TO DO
Transcribe the material word for word, but without the images.

PROVIDED DATA
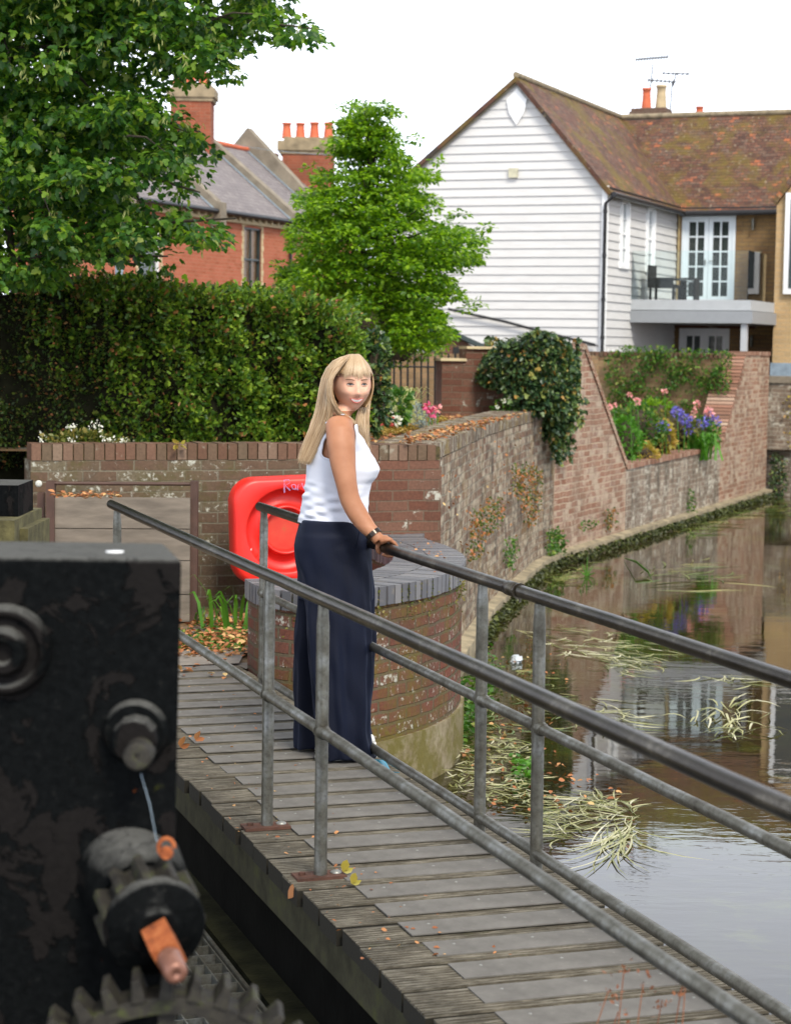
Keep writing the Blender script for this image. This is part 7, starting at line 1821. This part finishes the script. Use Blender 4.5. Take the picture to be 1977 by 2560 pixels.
# over the shoulders
top_rows = [(.014, .86, .90), (.024, .77, .76), (.033, .70, .58)]
x0_, a0_, b0_, z0_ = tsec(1052)
for k_, (dz, s, sb) in enumerate(top_rows):
    for k in range(n):
        t = 2 * math.pi * k / n; vs.append((x0_ + .006 * (k_ + 1) + math.cos(t) * (a0_ * s + .005), math.sin(t) * (b0_ * sb + .005), z0_ + dz + .003))
R_n = nr_rows + len(top_rows)
shL = Lc(LP(844, 1092, -.15)); 
def cut(c):
    x, y, z = c
    # armholes
    for s in (-1, 1):
        if y * s > .085 + .033 * min(1, max(0, (z - 1.37) / .05)):
            dx = (x - (shL[0] - .004)) / .080; dz = (z - 1.375) / .094
            if dz > 0: dz *= .75
            if dx * dx + dz * dz < 1: return True
    # neckline
    if z > z0_ - .004 and abs(y) < .088: return True
    if z > z0_ - .012 and x - x0_ > .020: return True
    if x > x0_ + .01:
        lim = 1.385 + 1.1 * max(0, abs(y) - .060)
        if z > lim and abs(y) < .13: return True
    if x <= x0_ + .01 and z > z0_ + .002 and abs(y) < .10: return True
    return False
fs = []
for i in range(R_n - 1):
    for k in range(n):
        q = (i * n + k, i * n + (k + 1) % n, (i + 1) * n + (k + 1) % n, (i + 1) * n + k)
        cx = [sum(vs[j][d] for j in q) / 4 for d in range(3)]
        if not cut(cx): fs.append(q)
m.mesh([fromL(*p) for p in vs], fs, True)
g = N('white_jersey'); v = g.mapped('Object'); g.bump(g.noise(g.mapped('Object', (1, 1, .25)), 240, 2), .2, .001); g.p.inputs['Sheen Weight'].default_value = .2
M['jersey'] = g.set((.58, .60, .68), .8, 0, .2)
tp = m.build('white_top', M['jersey'], pr)
bm = bmesh.new(); bm.from_mesh(tp.data); bmesh.ops.delete(bm, geom=[v for v in bm.verts if not v.link_faces], context='VERTS'); bmesh.ops.smooth_vert(bm, verts=[v for v in bm.verts if v.is_boundary], factor=.5, use_axis_x=True, use_axis_y=True, use_axis_z=True)
for _ in range(3): bmesh.ops.smooth_vert(bm, verts=[v for v in bm.verts if v.is_boundary and v.co.z > 1.2], factor=.6, use_axis_x=True, use_axis_y=True, use_axis_z=True)
# ribbed edging: chain the boundary of the garment
bverts = [v for v in bm.verts if v.is_boundary]
loops = []; seen = set()
for v0 in bverts:
    if v0 in seen: continue
    ch = [v0]; seen.add(v0); cur = v0
    while True:
        nx = [e.other_vert(cur) for e in cur.link_edges if e.is_boundary and e.other_vert(cur) not in seen]
        if not nx: break
        cur = nx[0]; seen.add(cur); ch.append(cur)
    if len(ch) > 14: loops.append([v.co + pr.location for v in ch])
bm.to_mesh(tp.data); bm.free()
md = tp.modifiers.new('solid', 'SOLIDIFY'); md.thickness = .003; md.offset = 0
for lp in loops:
    if sum(p.z for p in lp) / len(lp) < 1.15 or len(lp) < 30 or (lp[0] - lp[-1]).length > .03: continue
    mm = MB(); pts = [lp[i] for i in range(0, len(lp), 2)]; 
    for _ in range(3): pts = [(pts[i - 1] + pts[i] * 2 + pts[(i + 1) % len(pts)]) / 4 for i in range(len(pts))]
    mm.tube(pts + [pts[0], pts[1]], .0048, 8, caps=False); mm.build('edging', M['jersey'], tp)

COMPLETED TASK
Keep writing the Blender script for this image. This is part 7, starting at line 1821. This part finishes the script. Use Blender 4.5. Take the picture to be 1977 by 2560 pixels.
# over the shoulders
top_rows = [(.014, .86, .90), (.024, .77, .76), (.033, .70, .58)]
x0_, a0_, b0_, z0_ = tsec(1052)
for k_, (dz, s, sb) in enumerate(top_rows):
    for k in range(n):
        t = 2 * math.pi * k / n; vs.append((x0_ + .006 * (k_ + 1) + math.cos(t) * (a0_ * s + .005), math.sin(t) * (b0_ * sb + .005), z0_ + dz + .003))
R_n = nr_rows + len(top_rows)
shL = Lc(LP(844, 1092, -.15)); 
def cut(c):
    x, y, z = c
    # armholes
    for s in (-1, 1):
        if y * s > .085 + .033 * min(1, max(0, (z - 1.37) / .05)):
            dx = (x - (shL[0] - .004)) / .080; dz = (z - 1.375) / .094
            if dz > 0: dz *= .75
            if dx * dx + dz * dz < 1: return True
    # neckline
    if z > z0_ - .004 and abs(y) < .088: return True
    if z > z0_ - .012 and x - x0_ > .020: return True
    if x > x0_ + .01:
        lim = 1.385 + 1.1 * max(0, abs(y) - .060)
        if z > lim and abs(y) < .13: return True
    if x <= x0_ + .01 and z > z0_ + .002 and abs(y) < .10: return True
    return False
fs = []
for i in range(R_n - 1):
    for k in range(n):
        q = (i * n + k, i * n + (k + 1) % n, (i + 1) * n + (k + 1) % n, (i + 1) * n + k)
        cx = [sum(vs[j][d] for j in q) / 4 for d in range(3)]
        if not cut(cx): fs.append(q)
m.mesh([fromL(*p) for p in vs], fs, True)
g = N('white_jersey'); v = g.mapped('Object'); g.bump(g.noise(g.mapped('Object', (1, 1, .25)), 240, 2), .2, .001); g.p.inputs['Sheen Weight'].default_value = .2
M['jersey'] = g.set((.58, .60, .68), .8, 0, .2)
tp = m.build('white_top', M['jersey'], pr)
bm = bmesh.new(); bm.from_mesh(tp.data); bmesh.ops.delete(bm, geom=[v for v in bm.verts if not v.link_faces], context='VERTS'); bmesh.ops.smooth_vert(bm, verts=[v for v in bm.verts if v.is_boundary], factor=.5, use_axis_x=True, use_axis_y=True, use_axis_z=True)
for _ in range(3): bmesh.ops.smooth_vert(bm, verts=[v for v in bm.verts if v.is_boundary and v.co.z > 1.2], factor=.6, use_axis_x=True, use_axis_y=True, use_axis_z=True)
# ribbed edging: chain the boundary of the garment
bverts = [v for v in bm.verts if v.is_boundary]
loops = []; seen = set()
for v0 in bverts:
    if v0 in seen: continue
    ch = [v0]; seen.add(v0); cur = v0
    while True:
        nx = [e.other_vert(cur) for e in cur.link_edges if e.is_boundary and e.other_vert(cur) not in seen]
        if not nx: break
        cur = nx[0]; seen.add(cur); ch.append(cur)
    if len(ch) > 14: loops.append([v.co + pr.location for v in ch])
bm.to_mesh(tp.data); bm.free()
md = tp.modifiers.new('solid', 'SOLIDIFY'); md.thickness = .003; md.offset = 0
for lp in loops:
    if sum(p.z for p in lp) / len(lp) < 1.15 or len(lp) < 30 or (lp[0] - lp[-1]).length > .03: continue
    mm = MB(); pts = [lp[i] for i in range(0, len(lp), 2)]; 
    for _ in range(3): pts = [(pts[i - 1] + pts[i] * 2 + pts[(i + 1) % len(pts)]) / 4 for i in range(len(pts))]
    mm.tube(pts + [pts[0], pts[1]], .0048, 8, caps=False); mm.build('edging', M['jersey'], tp)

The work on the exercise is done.